TASK REQUIREMENTS:
Tell me how many lines hold "picture", please, using only the number.
= = = = =
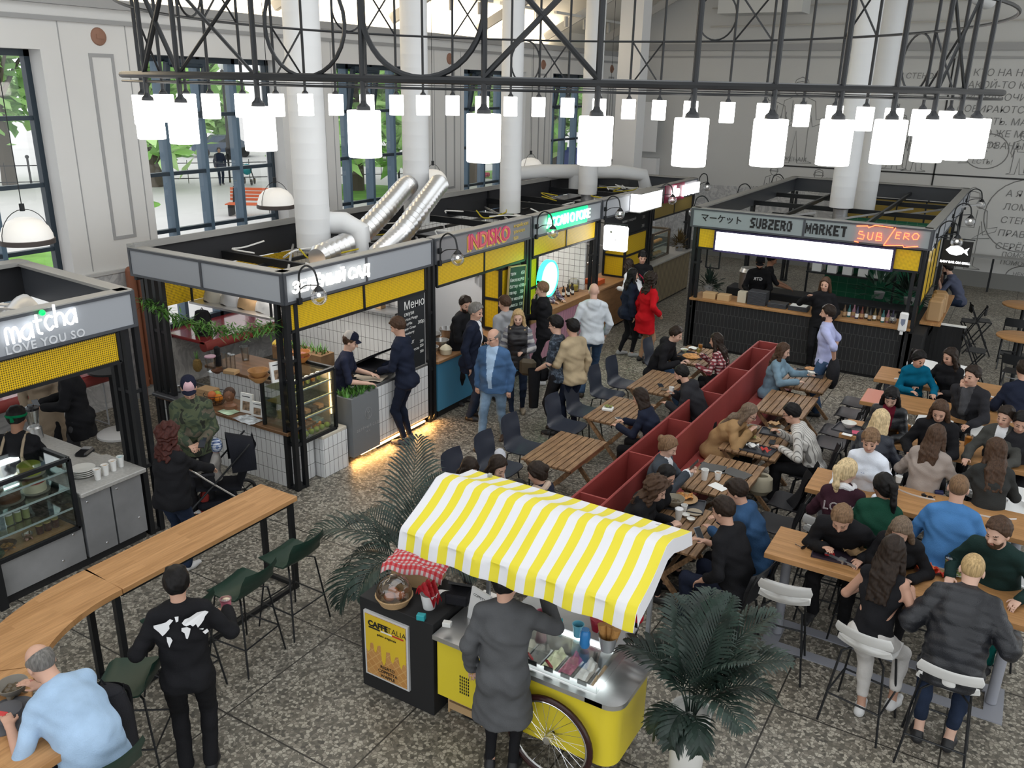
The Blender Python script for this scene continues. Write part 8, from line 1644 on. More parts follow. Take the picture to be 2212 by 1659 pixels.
b = MB(); b.grid(lambda u, v: ((u-.5)*.56, (v-.5)*.36, .215-.30*max(0, abs(u-.5)-.36)-.45*max(0, abs(v-.5)-.38)+.012*math.sin(u*12+v*7)+.01*math.sin(v*15)), 20, 14, .004); P('cloth', b, ramp_mat('gingham', lambda N, L, tc: (lambda a, c: mixc(N, L, 1.0, a, c, 'MULTIPLY'))(*[(lambda s, m_, q: (L.new(tc.outputs['Object'], s.inputs[0]), setattr(m_, 'operation', 'MULTIPLY_ADD'), setattr(m_.inputs[1], 'default_value', 22), setattr(m_.inputs[2], 'default_value', 50), setattr(q, 'operation', 'FRACT'), L.new(s.outputs[ax], m_.inputs[0]), L.new(m_.outputs[0], q.inputs[0]), ramp(N, L, q.outputs[0], [(0, (.75, .70, .70)), (.5, (.72, .16, .18))], True))[-1])(N.new('ShaderNodeSeparateXYZ'), N.new('ShaderNodeMath'), N.new('ShaderNodeMath')) for ax in (0, 1)]), .8), t)
t = T('cash_register', 'black till with a curling receipt on the black counter', 'till', (-3.474, 5.047)+(.9,), .3); b = MB(); b.box((-.10, -.1, 0), (.10, .1, .1), bv=.015); P('body', b, BK2, t); b = MB(); b.X = MX.Translation((.02, .06, .1)) @ MX.Rotation(.9, 4, 'X'); b.box((-.1, -.01, 0), (.1, .01, .15)); P('screen', b, PHB, t)
b = MB(); b.grid(lambda u, v: ((u-.5)*.06-.10-.10*v, -.05-.14*v, .11+.05*math.sin(v*PI)-.08*v), 3, 14, .001); P('receipt', b, M_paper, t)
t = T('price_card', 'white framed price card standing beside the grey-coated person', 'menu card', (-3.220, 4.931)+(.84,), -.25); b = MB(); b.X = MX.Rotation(-.2, 4, 'X'); b.box((-.11, -.01, 0), (.11, .01, .28)); P('frame', b, M_white, t); text_mesh('lettering', 'COPPETTA', .032, M_blackm, t, (0, .034, .22), (1, 0, 0), (0, .2, 1), .001); text_mesh('lettering', 'o cono 150', .022, M_blackm, t, (0, .030, .18), (1, 0, 0), (0, .2, 1), .001)
bx('card_stand', 'teal card stand by the white bucket on the black counter', 'card stand', (.07, .05, .05), C_('teal_card', (.03, .36, .40), .4), (-3.577, 4.653), .9, .3); bx('card_stand', 'white slips in a small stand at the front edge of the black counter', 'card stand', (.07, .05, .04), M_paper, (-3.350, 4.695), .9, .3)
bx('card_stand', 'teal card leaning at the grey coat on the cart', 'card stand', (.09, .02, .06), C_('teal_card', (.03, .36, .40), .4), (-2.889, 5.034), 1.045, -.2); bx('card_stand', 'teal card at the back edge of the cart shelf', 'card stand', (.09, .02, .06), C_('teal_card', (.03, .36, .40), .4), (-2.526, 5.024), 1.045, -.2)
it('ice_bucket', 'metal bucket of waffle cones on the cart', 'bucket', [(.05, 0), (.075, .13), (.08, .13), (.07, .125), (0, .02)], M_galv, (-2.059, 4.935), 1.045)
for k, l in ((0, 'left'), (1, 'middle'), (2, 'right')): b = MB(); b.cyl((0, 0, .02), (.03*(k-1), .01, .19), .02, .034, 14); O('waffle_cone', b, mat('cone', (.42, .21, .06), .6, bump=(60, .5)), 'waffle cone in the metal bucket, %s one' % l, 'cone', tuple(V((-2.059, 4.935)+(1.05,))+V((.03*(k-1), .02*(k % 2), 0))))
it('tumbler', 'metallic blue shaker on the cart shelf', 'tumbler', [(.034, 0), (.04, .02), (.04, .12), (.028, .14), (.03, .15), (0, .15)], C_('blue_metal', (.03, .20, .50), .25), (-2.219, 4.878), 1.045); cup('light blue cup holding white paper on the cart shelf', (-2.322, 4.966), 1.045, C_('cup_blue', (.16, .48, .62), .4), .10, .045); it('bucket', 'red tub behind the light blue cup on the cart', 'bucket', [(.05, 0), (.07, .11), (0, .11)], C_('tub_red', (.35, .01, .03), .4), (-2.226, 5.125), 1.045); cup('pink cup beside the raised hand at the cart', (-2.633, 4.956), 1.045, C_('cup_pink', (.55, .16, .22), .4), .1, .045)
# ---- corner kiosk goods
t = T('display_case', 'lit glass fruit case with black frame at the corner post', 'display case', (-7.66, 7.46, .62)); case(t, .27, .37, .84, (.3, .5, .69))
b = MB(); b.box((-.26, .33, .03), (.2, .35, .8)); P('back_panel', b, C_('case_back', (.5, .4, .3), .5), t); b = MB(); b.box((.22, .33, .2), (.235, .345, .78)); P('led_strip', b, M_ledw, t); b = MB(); b.box((.2, -.35, .285), (.22, .35, .292)); b.box((.2, -.35, .485), (.22, .35, .492)); b.box((.2, -.35, .675), (.22, .35, .682)); P('shelf_light', b, M_ledw, t)
area('fruit_light', (-7.5, 7.46, 1.42), (0, math.radians(25), 0), .06, .6, 5, (1, .78, .5))
OR = C_('orange_fruit', (.72, .24, .02), .5); AP = C_('green_apple', (.36, .46, .08), .4)
rg = random.Random(2); k = 0
NTH = 'first second third fourth fifth sixth seventh'.split()
for row, (dx, m_, nm, n) in enumerate(((.22, AP, 'apple', 7), (.14, OR, 'orange', 6), (.06, OR, 'orange', 5))):
 for j in range(n):
  b = MB(); r = .04 if nm == 'apple' else .045; b.ball((0, 0, r), r, 12, 8); o = O(nm, b, m_, ('green apple in the front row of the lit fruit case, %s from the corner post' if row == 0 else 'orange in the %s row of the lit fruit case, %s from the corner post') % ((NTH[j],) if row == 0 else (('middle', 'back')[row-1], NTH[j])), nm, (-7.66+dx, 7.12+.098*j+.02*row, .65+.03*row), 0, 'fruit in the lit case')
def box_row(n, xy, z, d, nm, cat, ms, lab, grp, sz):
 for j in range(n): b = MB(); b.box((-sz[0]/2, -sz[1]/2, 0), (sz[0]/2, sz[1]/2, sz[2]), bv=.005); O(nm, b, ms[j % len(ms)], lab % NTH[j], cat, (xy[0]+d[0]*j, xy[1]+d[1]*j, z), 0, grp)
box_row(5, (-7.55, 7.2), .925, (0, .12), 'pastry_box', 'pastry box', [C_('pastry', (.42, .22, .12), .6), C_('truffle', (.07, .045, .035), .6)], 'pastry box on the middle shelf of the lit fruit case, %s from the post', 'pastry boxes in the lit case', (.12, .09, .05))
for j in range(6): cup('small juice tub on the top shelf of the lit fruit case, %s from the post' % NTH[j], (-7.52, 7.18+.1*j), 1.315, CLR, .09, .036, M_paper, 'juice_tub', (JU, C_('lime', (.42, .46, .12), .25))[j % 2])
bx('salad_tray', 'wide glass tray on the lower shelf of the lit fruit case', 'tray', (.3, .5, .04), C_('tray_blue', (.2, .3, .33), .2), (-7.64, 7.46), 1.0-.26, 0)
WB = mat('wood_bowl', (.40, .20, .07), .5, noise=(9, .2))
bowl('wooden bowl on the fruit case, upper of a stack of two', (-7.752, 6.894), 1.525, .13, .10, WB); bowl('wooden bowl on the fruit case, lower of a stack of two', (-7.752, 6.894), 1.462, .13, .09, WB)
bowl('orange wooden bowl with a mango at the back of the fruit case', (-7.903, 7.784), 1.53, .12, .08, C_('bowl_orange', (.55, .22, .06), .4), C_('mango', (.4, .1, .05), .4)); bowl('orange wooden bowl under the mango bowl', (-7.903, 7.784), 1.462, .12, .09, C_('bowl_orange', (.55, .22, .06), .4))
def books(lab, xy, z, sz, rz, c, pr, lean=-.15):
 t = T('book', lab, 'book', (xy[0], xy[1], z), rz); b = MB(); b.X = MX.Rotation(lean, 4, 'X'); b.box((-sz[0]/2, -sz[1]/2, .002), (sz[0]/2, sz[1]/2, sz[2])); P('cover', b, c, t); b = MB(); b.X = MX.Rotation(lean, 4, 'X'); b.box((-sz[0]*.3, -sz[1]/2-.002, sz[2]*.15), (sz[0]*.3, -sz[1]/2, sz[2]*.6)); P('picture', b, pr, t); b = MB(); b.X = MX.Rotation(lean, 4, 'X'); b.box((-sz[0]*.35, -sz[1]/2-.002, sz[2]*.82), (sz[0]*.3, -sz[1]/2, sz[2]*.86)); P('title', b, BK2, t)
PX = mat('food_photo', (.25, .17, .11), .5, noise=(22, .8)); GX = mat('leaf_photo', (.05, .09, .05), .5, noise=(25, .8))
books('tall white cookbook standing on the corner kiosk counter', (-8.433, 7.240), .79, (.20, .03, .27), .1, M_paper, PX); books('white cookbook with a bowl photo, middle of three', (-8.211, 7.228), .79, (.19, .03, .20), .15, M_paper, PX); books('dark green cookbook leaning at the case, right of three', (-8.080, 7.316), .79, (.18, .03, .26), .2, C_('book_green', (.03, .05, .035), .5), GX); books('white album standing on top of the fruit case', (-7.569, 7.040), 1.46, (.17, .04, .26), 1.2, M_paper, PX)
paper('open_magazine', 'open magazine lying on the walnut counter', (-8.221, 7.063), .79, .36, .22, -.12, mat('magazine_print', (.42, .46, .5), .5, noise=(18, .6)), .012); paper('green_booklet', 'green and white booklet lying on the walnut counter', (-8.657, 7.130), .79, .24, .19, -.1, mat('booklet', (.45, .62, .45), .4, noise=(4, .5)), .006)
t = T('mannequin_bust', 'small bronze-toned bust beside the cookbooks', 'bust', (-8.743, 7.238)+(.79,)); b = MB(); b.lathe([(.09, 0), (.085, .05), (.045, .08), (.04, .12)], n=16); b.ball((0, 0, .19), (.065, .08, .095), 14, 10); b.ball((.055, -.05, .18), (.02, .02, .02)); P('head', b, C_('bronze_skin', (.22, .10, .055), .5), t); b = MB(); b.ball((-.012, .015, .21), (.072, .088, .09), 14, 10); P('hair', b, C_('bronze_dark', (.06, .03, .02), .6), t)
t = T('fruit_basket', 'round wire basket of citrus on the walnut counter', 'basket', (-9.036, 7.254)+(.79,)); b = MB()
for z, r in ((.01, .09), (.08, .14), (.15, .16)): b.tube([(r*math.cos(a), r*math.sin(a), z) for a in np.linspace(0, 2*PI, 25)[:-1]], .004, n=5, closed=True)
for a in np.linspace(0, 2*PI, 17)[:-1]: b.tube([(.09*math.cos(a), .09*math.sin(a), .01), (.14*math.cos(a), .14*math.sin(a), .08), (.16*math.cos(a), .16*math.sin(a), .15)], .003, n=4)
P('wire', b, M_black, t)
for k_, (nm, m_) in enumerate((('orange', OR), ('grapes', AP), ('grapefruit', C_('grapefruit', (.60, .16, .05), .5)))): b = MB(); b.ball((0, 0, 0), .06, 12, 8); O(nm, b, m_, nm+' in the round wire basket by the bust', nm, tuple(V((-9.036, 7.254)+(.88,))+V((.05*math.cos(k_*2.1), .05*math.sin(k_*2.1), .02*k_))))
t = T('tray_stand', 'black tray of upturned glasses at the far end of the tiled counter', 'tray', (-9.72, 7.1, .79)); b = MB(); b.box((-.3, -.14, .0), (.22, .2, .05), bv=.01); P('tray', b, C_('tray_dark', (.05, .05, .055), .4), t)
for j in range(6): it('glass_tumbler', 'upturned glass on the black tray, %s of six' % NTH[j], 'glass', [(.04, 0), (.033, .1), (0, .1)], CLR, (-9.9+.09*(j % 3), 7.08+.09*(j//3)), .84, 'upturned glasses on the black tray', 12)
for j in range(3): bx('kraft_box', 'kraft box in the pile behind the camouflage jacket, %s' % ('bottom', 'middle', 'top')[j], 'box', (.26, .18, .06), KR, (-9.22, 7.28), .79+.061*j, .05*j, 'kraft boxes')
t = T('pineapple', 'pineapple on the inner tiled counter', 'pineapple', (-9.868, 7.656)+(.99,)); b = MB(); b.lathe([(.03, 0), (.06, .04), (.068, .1), (.05, .17), (.02, .19)], n=16); P('fruit', b, mat('pineapple_skin', (.22, .14, .04), .7, bump=(60, .9)), t)
b = MB(); rg = random.Random(8)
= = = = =
RESULT:
2